** Start Information shown **

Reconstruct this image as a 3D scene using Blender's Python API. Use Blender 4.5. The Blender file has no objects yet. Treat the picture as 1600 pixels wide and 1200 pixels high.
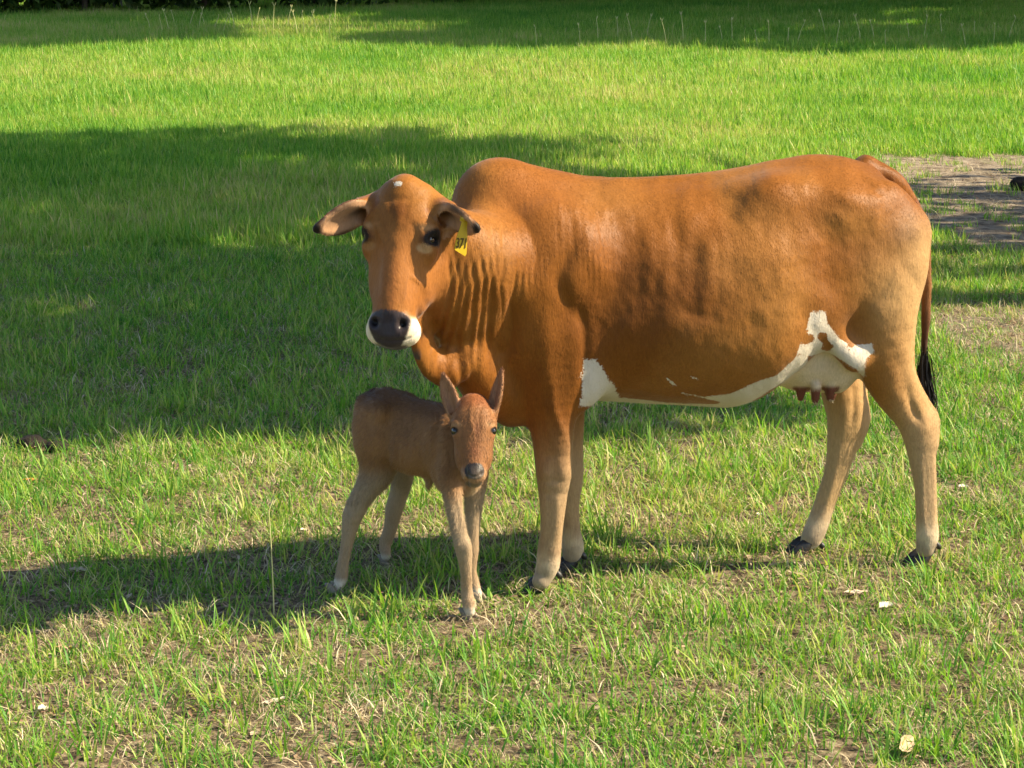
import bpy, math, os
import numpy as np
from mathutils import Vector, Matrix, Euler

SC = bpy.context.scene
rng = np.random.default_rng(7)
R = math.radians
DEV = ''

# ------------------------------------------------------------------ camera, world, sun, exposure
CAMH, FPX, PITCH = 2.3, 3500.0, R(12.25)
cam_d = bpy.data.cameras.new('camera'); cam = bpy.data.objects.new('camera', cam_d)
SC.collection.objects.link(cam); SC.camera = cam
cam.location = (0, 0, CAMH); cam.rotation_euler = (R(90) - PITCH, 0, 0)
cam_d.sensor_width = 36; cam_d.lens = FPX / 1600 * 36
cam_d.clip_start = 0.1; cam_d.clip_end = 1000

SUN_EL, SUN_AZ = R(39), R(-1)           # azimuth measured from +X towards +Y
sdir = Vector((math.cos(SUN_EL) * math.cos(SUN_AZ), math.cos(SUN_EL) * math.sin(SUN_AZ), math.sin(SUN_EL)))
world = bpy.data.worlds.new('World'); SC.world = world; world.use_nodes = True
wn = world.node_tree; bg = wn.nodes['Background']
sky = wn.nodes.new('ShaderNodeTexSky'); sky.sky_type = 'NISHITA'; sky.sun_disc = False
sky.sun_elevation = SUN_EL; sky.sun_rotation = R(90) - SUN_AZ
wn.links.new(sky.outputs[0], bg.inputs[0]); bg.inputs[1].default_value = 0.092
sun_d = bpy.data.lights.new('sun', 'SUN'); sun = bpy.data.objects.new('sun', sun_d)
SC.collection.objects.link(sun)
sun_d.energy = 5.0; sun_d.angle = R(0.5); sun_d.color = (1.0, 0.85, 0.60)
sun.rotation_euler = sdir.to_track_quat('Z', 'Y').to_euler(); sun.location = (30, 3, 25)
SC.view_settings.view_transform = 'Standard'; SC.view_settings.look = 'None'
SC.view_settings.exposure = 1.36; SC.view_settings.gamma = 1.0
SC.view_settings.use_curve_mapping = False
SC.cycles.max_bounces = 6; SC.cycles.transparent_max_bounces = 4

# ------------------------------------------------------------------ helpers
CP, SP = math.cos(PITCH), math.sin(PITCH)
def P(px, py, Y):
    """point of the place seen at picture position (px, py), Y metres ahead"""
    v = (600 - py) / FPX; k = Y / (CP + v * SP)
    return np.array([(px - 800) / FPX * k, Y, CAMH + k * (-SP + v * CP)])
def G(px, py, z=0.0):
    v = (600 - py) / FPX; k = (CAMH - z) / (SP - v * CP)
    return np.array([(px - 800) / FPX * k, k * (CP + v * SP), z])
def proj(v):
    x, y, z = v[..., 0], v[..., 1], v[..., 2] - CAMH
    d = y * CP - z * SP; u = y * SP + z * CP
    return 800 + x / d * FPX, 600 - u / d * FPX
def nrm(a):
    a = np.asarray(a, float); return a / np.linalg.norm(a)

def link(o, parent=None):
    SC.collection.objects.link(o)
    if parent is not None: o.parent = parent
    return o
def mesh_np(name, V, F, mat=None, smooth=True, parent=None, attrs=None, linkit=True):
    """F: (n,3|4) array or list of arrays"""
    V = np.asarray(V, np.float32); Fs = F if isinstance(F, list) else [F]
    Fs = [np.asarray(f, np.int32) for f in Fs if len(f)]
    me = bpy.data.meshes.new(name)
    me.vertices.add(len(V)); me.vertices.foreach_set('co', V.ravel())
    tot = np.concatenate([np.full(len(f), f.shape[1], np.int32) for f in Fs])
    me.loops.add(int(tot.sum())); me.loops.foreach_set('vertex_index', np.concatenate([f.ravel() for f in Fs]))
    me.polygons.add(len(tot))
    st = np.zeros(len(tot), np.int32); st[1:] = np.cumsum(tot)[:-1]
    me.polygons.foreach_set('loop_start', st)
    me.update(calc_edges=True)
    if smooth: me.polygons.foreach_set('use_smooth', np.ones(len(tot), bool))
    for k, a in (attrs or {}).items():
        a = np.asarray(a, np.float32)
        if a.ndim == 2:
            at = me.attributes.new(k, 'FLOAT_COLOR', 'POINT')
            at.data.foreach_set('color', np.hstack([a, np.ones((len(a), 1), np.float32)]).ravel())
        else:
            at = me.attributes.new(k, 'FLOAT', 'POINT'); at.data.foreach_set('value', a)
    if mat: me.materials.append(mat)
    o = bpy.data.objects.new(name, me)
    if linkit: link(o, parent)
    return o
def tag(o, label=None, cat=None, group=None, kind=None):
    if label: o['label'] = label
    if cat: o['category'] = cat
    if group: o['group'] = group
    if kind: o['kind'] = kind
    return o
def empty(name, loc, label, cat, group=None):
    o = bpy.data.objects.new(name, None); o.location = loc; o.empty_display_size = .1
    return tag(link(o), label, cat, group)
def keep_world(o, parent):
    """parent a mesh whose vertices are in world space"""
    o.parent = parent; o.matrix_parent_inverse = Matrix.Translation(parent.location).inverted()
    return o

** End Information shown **

▶ **The request**
Pictures stay out. Repeat only the lines from the beginning of the data through the line that has "cam_d.clip_start = 0.1; cam_d.clip_end = 1000".

▶ **Answer in full**
Reconstruct this image as a 3D scene using Blender's Python API. Use Blender 4.5. The Blender file has no objects yet. Treat the picture as 1600 pixels wide and 1200 pixels high.
import bpy, math, os
import numpy as np
from mathutils import Vector, Matrix, Euler

SC = bpy.context.scene
rng = np.random.default_rng(7)
R = math.radians
DEV = ''

# ------------------------------------------------------------------ camera, world, sun, exposure
CAMH, FPX, PITCH = 2.3, 3500.0, R(12.25)
cam_d = bpy.data.cameras.new('camera'); cam = bpy.data.objects.new('camera', cam_d)
SC.collection.objects.link(cam); SC.camera = cam
cam.location = (0, 0, CAMH); cam.rotation_euler = (R(90) - PITCH, 0, 0)
cam_d.sensor_width = 36; cam_d.lens = FPX / 1600 * 36
cam_d.clip_start = 0.1; cam_d.clip_end = 1000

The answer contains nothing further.